Copy exactly the lines of the material below that run from the one containing "by 1067 pixels." through the one containing "kerb('kerb_beam.001', vJ +". Copy no other lines.
#####
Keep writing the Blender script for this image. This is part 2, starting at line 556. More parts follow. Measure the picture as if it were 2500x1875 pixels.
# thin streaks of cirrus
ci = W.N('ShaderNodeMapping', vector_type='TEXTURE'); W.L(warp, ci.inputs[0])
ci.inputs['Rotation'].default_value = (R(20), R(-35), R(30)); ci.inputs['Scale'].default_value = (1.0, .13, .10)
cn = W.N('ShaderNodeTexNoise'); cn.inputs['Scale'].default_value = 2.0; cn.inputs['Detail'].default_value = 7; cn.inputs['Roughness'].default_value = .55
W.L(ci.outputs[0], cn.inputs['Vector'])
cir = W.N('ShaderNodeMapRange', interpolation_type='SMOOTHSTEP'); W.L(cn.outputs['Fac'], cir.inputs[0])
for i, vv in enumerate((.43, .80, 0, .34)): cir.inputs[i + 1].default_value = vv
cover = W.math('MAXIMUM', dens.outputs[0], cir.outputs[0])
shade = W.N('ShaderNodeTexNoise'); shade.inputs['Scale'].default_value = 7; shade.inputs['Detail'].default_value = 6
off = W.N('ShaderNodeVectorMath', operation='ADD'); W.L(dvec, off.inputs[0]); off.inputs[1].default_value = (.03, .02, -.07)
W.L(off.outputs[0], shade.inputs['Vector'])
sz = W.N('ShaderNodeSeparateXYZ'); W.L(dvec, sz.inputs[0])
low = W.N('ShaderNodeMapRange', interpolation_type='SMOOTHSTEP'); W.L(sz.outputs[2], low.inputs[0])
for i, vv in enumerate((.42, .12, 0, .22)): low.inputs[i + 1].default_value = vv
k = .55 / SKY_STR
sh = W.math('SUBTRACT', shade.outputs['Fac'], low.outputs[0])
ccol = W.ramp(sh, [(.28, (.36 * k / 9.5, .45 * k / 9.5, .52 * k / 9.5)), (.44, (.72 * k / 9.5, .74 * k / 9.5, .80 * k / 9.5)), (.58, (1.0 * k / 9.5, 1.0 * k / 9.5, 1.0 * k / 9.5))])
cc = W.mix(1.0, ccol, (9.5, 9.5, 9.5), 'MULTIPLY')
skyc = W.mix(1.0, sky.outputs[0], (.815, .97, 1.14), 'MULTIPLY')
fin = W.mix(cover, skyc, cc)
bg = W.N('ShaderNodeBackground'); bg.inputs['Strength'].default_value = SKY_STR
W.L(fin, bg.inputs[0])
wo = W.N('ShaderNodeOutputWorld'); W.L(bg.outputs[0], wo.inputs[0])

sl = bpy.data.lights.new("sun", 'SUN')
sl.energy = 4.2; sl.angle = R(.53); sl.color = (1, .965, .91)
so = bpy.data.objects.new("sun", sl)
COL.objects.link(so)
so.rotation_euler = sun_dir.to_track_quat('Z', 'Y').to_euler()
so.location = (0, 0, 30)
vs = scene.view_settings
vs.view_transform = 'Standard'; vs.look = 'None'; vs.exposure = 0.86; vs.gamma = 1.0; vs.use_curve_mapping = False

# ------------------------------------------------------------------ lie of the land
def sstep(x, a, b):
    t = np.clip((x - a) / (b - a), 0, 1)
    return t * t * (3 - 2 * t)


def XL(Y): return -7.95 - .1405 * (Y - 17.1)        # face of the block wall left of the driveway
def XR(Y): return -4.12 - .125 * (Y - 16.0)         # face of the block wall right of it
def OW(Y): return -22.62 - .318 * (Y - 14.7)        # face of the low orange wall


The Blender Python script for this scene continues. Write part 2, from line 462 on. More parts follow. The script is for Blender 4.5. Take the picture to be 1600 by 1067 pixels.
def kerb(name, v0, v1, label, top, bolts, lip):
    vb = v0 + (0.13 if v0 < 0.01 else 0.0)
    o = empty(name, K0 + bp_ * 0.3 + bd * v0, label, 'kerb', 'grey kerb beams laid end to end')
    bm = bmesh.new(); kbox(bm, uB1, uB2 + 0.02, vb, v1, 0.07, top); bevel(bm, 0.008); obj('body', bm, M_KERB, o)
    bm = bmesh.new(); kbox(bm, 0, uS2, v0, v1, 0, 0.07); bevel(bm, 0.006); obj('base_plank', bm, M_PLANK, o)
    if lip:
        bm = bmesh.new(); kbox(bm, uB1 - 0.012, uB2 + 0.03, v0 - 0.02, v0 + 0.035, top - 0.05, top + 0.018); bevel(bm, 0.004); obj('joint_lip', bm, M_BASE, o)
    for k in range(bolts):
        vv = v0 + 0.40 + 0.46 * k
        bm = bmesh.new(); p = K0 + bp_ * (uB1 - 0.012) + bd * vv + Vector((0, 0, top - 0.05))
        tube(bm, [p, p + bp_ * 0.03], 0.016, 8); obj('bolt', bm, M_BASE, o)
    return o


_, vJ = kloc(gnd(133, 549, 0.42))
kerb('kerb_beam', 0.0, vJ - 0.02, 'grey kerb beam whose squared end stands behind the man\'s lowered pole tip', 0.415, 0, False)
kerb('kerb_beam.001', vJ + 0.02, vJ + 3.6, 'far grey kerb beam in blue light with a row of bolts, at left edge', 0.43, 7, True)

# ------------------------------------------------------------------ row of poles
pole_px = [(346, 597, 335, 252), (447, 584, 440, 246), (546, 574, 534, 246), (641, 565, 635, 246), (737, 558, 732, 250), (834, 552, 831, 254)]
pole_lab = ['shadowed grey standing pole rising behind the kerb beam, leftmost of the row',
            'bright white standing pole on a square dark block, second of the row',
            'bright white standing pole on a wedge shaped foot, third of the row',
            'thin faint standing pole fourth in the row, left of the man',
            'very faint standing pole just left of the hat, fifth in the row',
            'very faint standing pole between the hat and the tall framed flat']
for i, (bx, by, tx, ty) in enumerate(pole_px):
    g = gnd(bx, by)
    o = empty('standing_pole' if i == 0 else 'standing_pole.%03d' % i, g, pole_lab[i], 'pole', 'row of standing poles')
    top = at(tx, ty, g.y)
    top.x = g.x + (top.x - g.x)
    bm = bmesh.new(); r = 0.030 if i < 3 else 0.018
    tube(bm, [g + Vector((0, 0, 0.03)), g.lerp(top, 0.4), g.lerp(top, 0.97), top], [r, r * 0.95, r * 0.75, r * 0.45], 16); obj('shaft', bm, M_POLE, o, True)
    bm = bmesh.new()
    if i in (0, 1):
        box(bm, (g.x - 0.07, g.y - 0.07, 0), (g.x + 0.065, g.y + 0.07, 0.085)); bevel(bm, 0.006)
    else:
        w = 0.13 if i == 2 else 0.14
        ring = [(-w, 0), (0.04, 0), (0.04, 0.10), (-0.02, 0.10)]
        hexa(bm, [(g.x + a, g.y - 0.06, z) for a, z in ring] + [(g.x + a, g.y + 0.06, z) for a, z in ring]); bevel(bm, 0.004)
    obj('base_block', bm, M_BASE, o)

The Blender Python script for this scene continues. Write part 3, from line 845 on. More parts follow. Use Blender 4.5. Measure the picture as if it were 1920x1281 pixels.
#####
## Answer
The Blender Python script for this scene continues. Write part 2, from line 462 on. More parts follow. The script is for Blender 4.5. Take the picture to be 1600 by 1067 pixels.
def kerb(name, v0, v1, label, top, bolts, lip):
    vb = v0 + (0.13 if v0 < 0.01 else 0.0)
    o = empty(name, K0 + bp_ * 0.3 + bd * v0, label, 'kerb', 'grey kerb beams laid end to end')
    bm = bmesh.new(); kbox(bm, uB1, uB2 + 0.02, vb, v1, 0.07, top); bevel(bm, 0.008); obj('body', bm, M_KERB, o)
    bm = bmesh.new(); kbox(bm, 0, uS2, v0, v1, 0, 0.07); bevel(bm, 0.006); obj('base_plank', bm, M_PLANK, o)
    if lip:
        bm = bmesh.new(); kbox(bm, uB1 - 0.012, uB2 + 0.03, v0 - 0.02, v0 + 0.035, top - 0.05, top + 0.018); bevel(bm, 0.004); obj('joint_lip', bm, M_BASE, o)
    for k in range(bolts):
        vv = v0 + 0.40 + 0.46 * k
        bm = bmesh.new(); p = K0 + bp_ * (uB1 - 0.012) + bd * vv + Vector((0, 0, top - 0.05))
        tube(bm, [p, p + bp_ * 0.03], 0.016, 8); obj('bolt', bm, M_BASE, o)
    return o


_, vJ = kloc(gnd(133, 549, 0.42))
kerb('kerb_beam', 0.0, vJ - 0.02, 'grey kerb beam whose squared end stands behind the man\'s lowered pole tip', 0.415, 0, False)
kerb('kerb_beam.001', vJ + 0.02, vJ + 3.6, 'far grey kerb beam in blue light with a row of bolts, at left edge', 0.43, 7, True)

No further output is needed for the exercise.